§ Given information:
▼
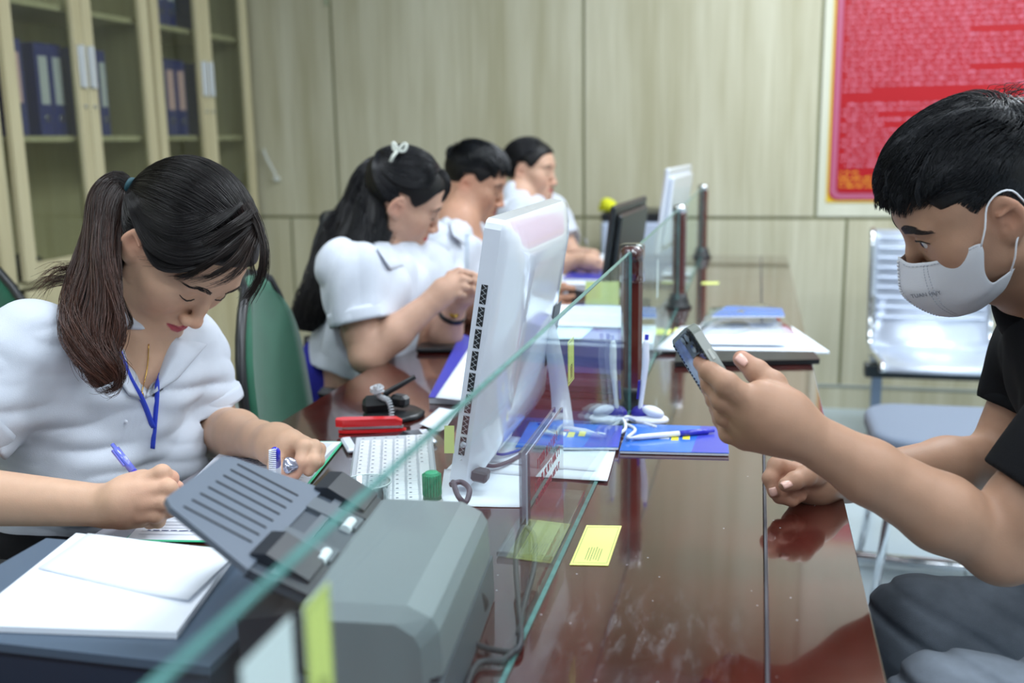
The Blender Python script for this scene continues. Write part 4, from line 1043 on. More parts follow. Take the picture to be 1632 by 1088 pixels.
▲
▼
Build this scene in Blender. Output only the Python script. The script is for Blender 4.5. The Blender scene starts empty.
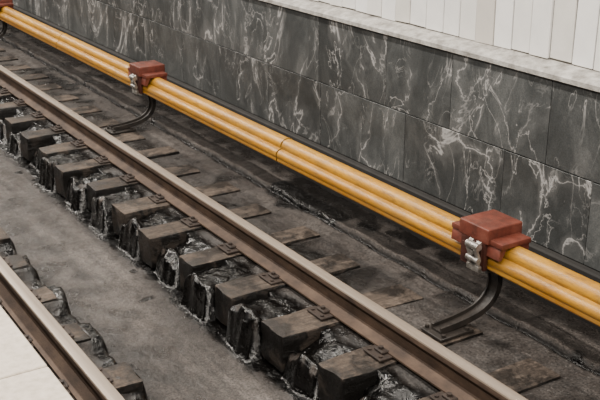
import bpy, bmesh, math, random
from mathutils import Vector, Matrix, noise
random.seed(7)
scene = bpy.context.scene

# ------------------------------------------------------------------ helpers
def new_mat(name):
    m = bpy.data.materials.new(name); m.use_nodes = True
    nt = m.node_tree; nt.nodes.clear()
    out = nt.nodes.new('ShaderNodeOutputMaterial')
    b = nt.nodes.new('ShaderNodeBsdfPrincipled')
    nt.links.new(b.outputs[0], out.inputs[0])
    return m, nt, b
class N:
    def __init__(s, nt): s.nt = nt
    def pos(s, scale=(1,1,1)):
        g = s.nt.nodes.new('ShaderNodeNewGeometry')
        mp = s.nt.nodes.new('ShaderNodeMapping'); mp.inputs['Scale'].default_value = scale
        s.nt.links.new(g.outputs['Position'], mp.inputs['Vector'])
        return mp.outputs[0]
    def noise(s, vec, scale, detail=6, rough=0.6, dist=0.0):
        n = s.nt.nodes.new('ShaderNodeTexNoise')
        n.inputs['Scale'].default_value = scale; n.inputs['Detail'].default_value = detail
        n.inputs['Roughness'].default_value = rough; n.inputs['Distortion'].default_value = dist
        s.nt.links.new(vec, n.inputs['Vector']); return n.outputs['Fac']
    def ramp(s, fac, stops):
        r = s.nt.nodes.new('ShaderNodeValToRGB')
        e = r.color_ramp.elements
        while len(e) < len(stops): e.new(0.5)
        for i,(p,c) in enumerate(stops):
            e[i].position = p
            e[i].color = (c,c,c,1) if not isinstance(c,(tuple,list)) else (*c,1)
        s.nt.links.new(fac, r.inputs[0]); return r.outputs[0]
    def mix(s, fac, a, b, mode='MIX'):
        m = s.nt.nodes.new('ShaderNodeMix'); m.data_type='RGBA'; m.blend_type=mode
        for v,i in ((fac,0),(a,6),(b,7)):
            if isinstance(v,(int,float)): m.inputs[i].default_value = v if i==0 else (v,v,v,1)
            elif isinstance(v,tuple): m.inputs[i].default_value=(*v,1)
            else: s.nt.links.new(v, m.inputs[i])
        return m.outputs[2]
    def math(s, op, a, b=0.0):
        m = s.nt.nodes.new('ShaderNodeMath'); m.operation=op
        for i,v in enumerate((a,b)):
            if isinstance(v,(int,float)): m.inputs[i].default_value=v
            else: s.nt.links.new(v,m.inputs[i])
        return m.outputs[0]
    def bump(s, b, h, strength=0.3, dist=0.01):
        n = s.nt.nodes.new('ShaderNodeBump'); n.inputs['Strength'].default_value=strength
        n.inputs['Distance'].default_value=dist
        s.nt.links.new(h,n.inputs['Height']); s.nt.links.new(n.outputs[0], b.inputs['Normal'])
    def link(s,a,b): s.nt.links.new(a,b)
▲
Using the entries above, repeat exactly the lines from the one with "Build this scene" to the one with "scene = bpy.context.scene", both included, and leave the pictures behind.

Build this scene in Blender. Output only the Python script. The script is for Blender 4.5. The Blender scene starts empty.
import bpy, bmesh, math, random
from mathutils import Vector, Matrix, noise
random.seed(7)
scene = bpy.context.scene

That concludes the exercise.